Information supplied =>

* * * * *

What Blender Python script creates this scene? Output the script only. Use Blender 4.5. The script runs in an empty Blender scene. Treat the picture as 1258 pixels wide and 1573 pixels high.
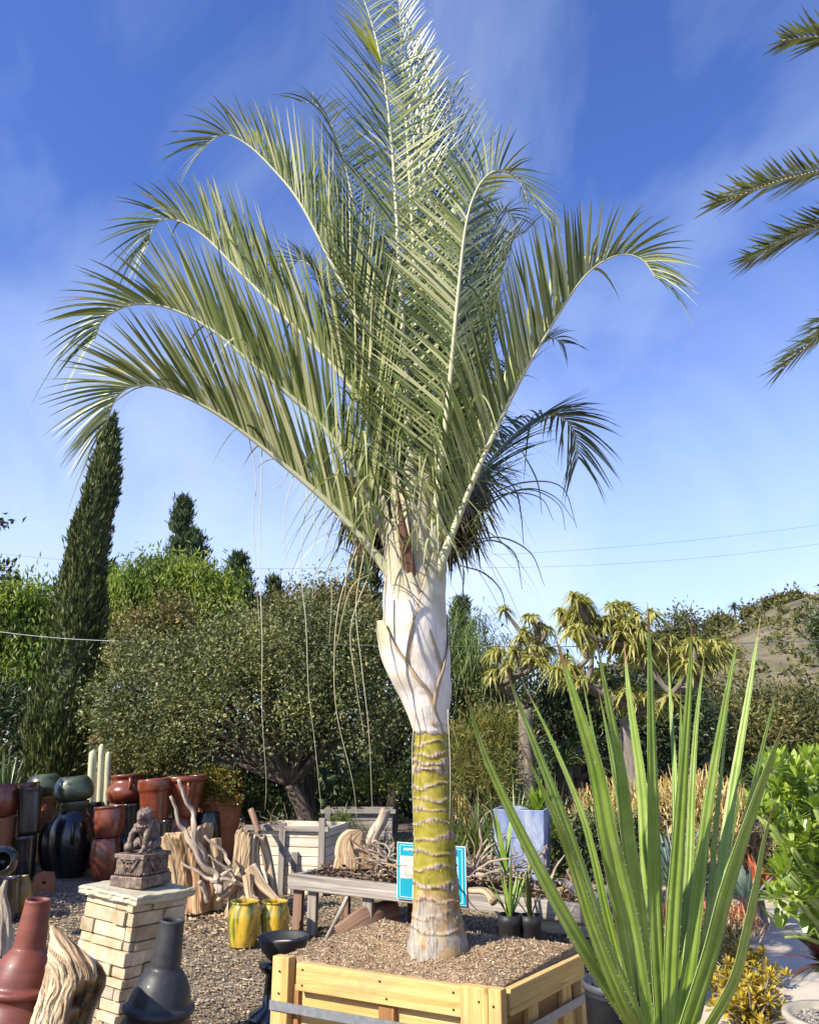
import bpy, bmesh, math, random
import numpy as np
from mathutils import Vector, Matrix, Euler

SC = bpy.context.scene
COL = SC.collection
RNG = np.random.default_rng(7)
random.seed(7)
rad = math.radians
# ------------------------------------------------------------------ camera
FPX, CX, CY, EYE, PITCH = 1200.0, 629.0, 786.5, 1.65, rad(16.5)
cam = bpy.data.cameras.new("camera")
cam.sensor_fit = 'VERTICAL'
cam.sensor_height = 36
cam.lens = 36 * FPX / 1573.0
cam.clip_start, cam.clip_end = 0.05, 3000
camo = bpy.data.objects.new("camera", cam)
camo.location = (0, 0, EYE)
camo.rotation_euler = (rad(90) + PITCH, 0, 0)
COL.objects.link(camo)
SC.camera = camo
# ------------------------------------------------------------------ sky, sun, exposure
SUN_EL = rad(37)
SUN_H = Vector((-0.80, -0.60)).normalized()
world = bpy.data.worlds.new("World")
SC.world = world
world.use_nodes = True
wt = world.node_tree
wt.nodes.clear()
wo = wt.nodes.new("ShaderNodeOutputWorld")
bg = wt.nodes.new("ShaderNodeBackground")
sky = wt.nodes.new("ShaderNodeTexSky")
sky.sky_type = 'NISHITA'
sky.sun_disc = False
sky.sun_elevation = SUN_EL
sky.sun_rotation = math.atan2(SUN_H.x, SUN_H.y)
sky.altitude = 0
sky.air_density, sky.dust_density, sky.ozone_density = 1.0, 0.4, 3.0
tc = wt.nodes.new("ShaderNodeTexCoord")
tint = wt.nodes.new("ShaderNodeMix"); tint.data_type = 'RGBA'; tint.blend_type = 'MULTIPLY'
tint.inputs[0].default_value = 1.0
tint.inputs[7].default_value = (0.72, 0.90, 1.46, 1)
wt.links.new(sky.outputs[0], tint.inputs[6])
mp = wt.nodes.new("ShaderNodeMapping"); mp.inputs['Scale'].default_value = (2.0, 1.0, 1.5)
mp.inputs['Rotation'].default_value = (0.2, 0.6, 0.9); mp.inputs['Location'].default_value = (0.35, 0.2, 0.1)
wt.links.new(tc.outputs['Generated'], mp.inputs[0])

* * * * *

Aim of the exercise => Copy the whole of the material above exactly, but not its images.

Response =>
What Blender Python script creates this scene? Output the script only. Use Blender 4.5. The script runs in an empty Blender scene. Treat the picture as 1258 pixels wide and 1573 pixels high.
import bpy, bmesh, math, random
import numpy as np
from mathutils import Vector, Matrix, Euler

SC = bpy.context.scene
COL = SC.collection
RNG = np.random.default_rng(7)
random.seed(7)
rad = math.radians
# ------------------------------------------------------------------ camera
FPX, CX, CY, EYE, PITCH = 1200.0, 629.0, 786.5, 1.65, rad(16.5)
cam = bpy.data.cameras.new("camera")
cam.sensor_fit = 'VERTICAL'
cam.sensor_height = 36
cam.lens = 36 * FPX / 1573.0
cam.clip_start, cam.clip_end = 0.05, 3000
camo = bpy.data.objects.new("camera", cam)
camo.location = (0, 0, EYE)
camo.rotation_euler = (rad(90) + PITCH, 0, 0)
COL.objects.link(camo)
SC.camera = camo
# ------------------------------------------------------------------ sky, sun, exposure
SUN_EL = rad(37)
SUN_H = Vector((-0.80, -0.60)).normalized()
world = bpy.data.worlds.new("World")
SC.world = world
world.use_nodes = True
wt = world.node_tree
wt.nodes.clear()
wo = wt.nodes.new("ShaderNodeOutputWorld")
bg = wt.nodes.new("ShaderNodeBackground")
sky = wt.nodes.new("ShaderNodeTexSky")
sky.sky_type = 'NISHITA'
sky.sun_disc = False
sky.sun_elevation = SUN_EL
sky.sun_rotation = math.atan2(SUN_H.x, SUN_H.y)
sky.altitude = 0
sky.air_density, sky.dust_density, sky.ozone_density = 1.0, 0.4, 3.0
tc = wt.nodes.new("ShaderNodeTexCoord")
tint = wt.nodes.new("ShaderNodeMix"); tint.data_type = 'RGBA'; tint.blend_type = 'MULTIPLY'
tint.inputs[0].default_value = 1.0
tint.inputs[7].default_value = (0.72, 0.90, 1.46, 1)
wt.links.new(sky.outputs[0], tint.inputs[6])
mp = wt.nodes.new("ShaderNodeMapping"); mp.inputs['Scale'].default_value = (2.0, 1.0, 1.5)
mp.inputs['Rotation'].default_value = (0.2, 0.6, 0.9); mp.inputs['Location'].default_value = (0.35, 0.2, 0.1)
wt.links.new(tc.outputs['Generated'], mp.inputs[0])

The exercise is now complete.